Je rejoins assez l'appréciation de nos collègues sur la complexité de ce texte, comme sur sa technicité.
Sur le fond, la directive « NIS » impose aux entreprises européennes d'améliorer leur capacité à résister aux cyberattaques. Pour ce faire, elle établit des normes de cybersécurité communes, elle renforce la coopération entre les différents pays de l'Union européenne ; l'objectif est bien de créer un cyber-environnement fiable au sein de l'Union européenne, en vue de soutenir le marché intérieur. C'est ce à quoi nous appelons depuis très longtemps.
Mais la directive prévoit des obligations supplémentaires, non seulement pour les États membres, mais aussi pour les particuliers responsables d'infrastructures critiques. Dans les secteurs dits essentiels, définis comme tels par chaque État, les entreprises seront tenues de prendre des mesures de sécurité adéquates afin de garantir la continuité et la sécurité de leurs réseaux et de l'information.
Elle introduit par ailleurs une obligation de notification : à compter de mai 2018, ces entreprises seront également tenues de notifier les cyber-incidents sérieux aux autorités nationales. Ce faisant, le texte institue un cadre de sécurité pour améliorer la fiabilité et la résilience des réseaux et systèmes d'information, assorti à un contrôle par l'autorité administrative, lequel peut aboutir à des sanctions.
L'article 5 définit la notion d'opérateur de services essentiels et confie au Premier ministre la responsabilité de désigner ces opérateurs. Les secteurs concernés seront l'énergie, les transports, les banques et les infrastructures ; le Gouvernement prévoit d'en ajouter d'autres comme le tourisme, l'agroalimentaire, les assurances, les affaires sociales et la construction automobile.
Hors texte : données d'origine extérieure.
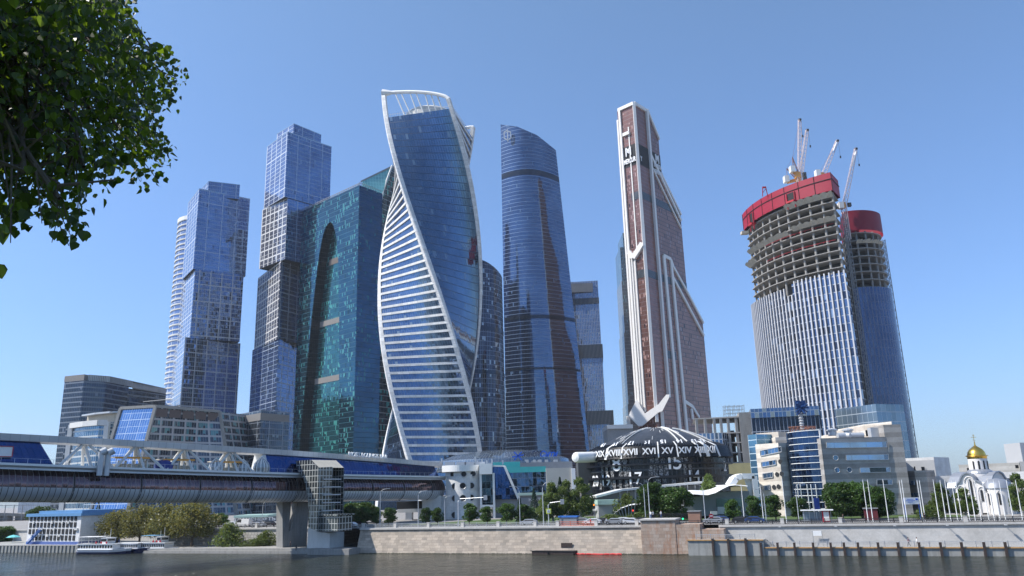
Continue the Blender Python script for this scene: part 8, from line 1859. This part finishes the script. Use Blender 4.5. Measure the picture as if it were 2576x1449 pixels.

Cela étant, plusieurs questions se posent. La notion d'incident grave a-t-elle fait l'objet d'une définition opérationnelle, par analogie et par secteur d'activité ? Il serait intéressant de le préciser, de façon que nous puissions mieux comprendre ce domaine complexe.
S'agissant de la directive 2017853, relative au contrôle des acquisitions et de la détention d'armes, j'ai eu précédemment l'occasion d'être rapporteure à plusieurs reprises sur cette question. Elle apporte des précisions sur les armureries et sur la vente par correspondance, mais elle ne traite que des personnes qui s'inscrivent dans un cadre légal ; elle ne s'attaque pas du tout à la problématique du trafic. C'était pourtant l'élément essentiel sur lequel nous avions insisté précédemment, à la commission des Lois comme à la commission des Affaires européennes. Que fait-on du trafic lié au reconditionnement d'armes provenant des pays des Balkans ? On les retrouve sur le marché, voire dans les mains des terroristes. Or ce texte n'aborde pas du tout ce sujet.
Enfin, le projet crée un régime d'autorisations spécifiques pour le service public réglementé offert par le service GALILEO. Développé par l'Union européenne, ce programme inclut un segment spatial dont le déploiement doit s'achever vers 2020. L'accès à ce service est limité à certains acteurs autorisés par le Gouvernement.
Ce sont à la fois la définition des secteurs concernés par le périmètre des opérateurs tenus par des obligations en matière de cybersécurité et l'ajout de dispositions sur le trafic illicite dans le cadre européen en matière de réglementation d'armes qui posent question à notre groupe. Les deux problèmes mériteraient en tout cas un débat approfondi. Peut-être nos débats d'aujourd'hui, préparatoires à la séance publique, pourront-ils apporter des compléments.
Se pose enfin la question des agences de cybersécurité. L'ANSSI dépend des services du Premier ministre. Quelle est sa position par rapport à la Commission nationale de l'informatique et des libertés (CNIL) ? L'ANSSI a 500 salariés, la CNIL n'en a que 200 ; elles interviennent par moments sur des sujets communs. Mais qu'en sera-t-il à l'avenir ? Ce point n'est pas traité.
On ne se sait pas grand-chose non plus des exigences opérationnelles formulées auprès des opérateurs, alors qu'elles sont d'une importance vitale, et entre les opérateurs à contrôler.
Sur la procédure, je formulerai seulement un regret, celui de voir ce texte, très complexe et très technique, et qui n'aborde pas tous les éléments présents dans la directive, examiné en procédure accélérée. C'est dommage. Car nous pourrions aller plus loin sur les différents sujets soulevés, comme la lutte contre le trafic ou la définition des opérateurs.
Au Sénat, peu d'amendements ont été adoptés, hormis ceux du rapporteur. Il a posé, entre autres, la question de la constitutionnalité du régime des sanctions contre les opérateurs et entreprises concernés.
Pour toutes ces raisons, le groupe Nouvelle Gauche s'abstiendra. Mais nous comptons vraiment sur ce débat et sur vos réponses, monsieur le rapporteur, pour améliorer ce texte.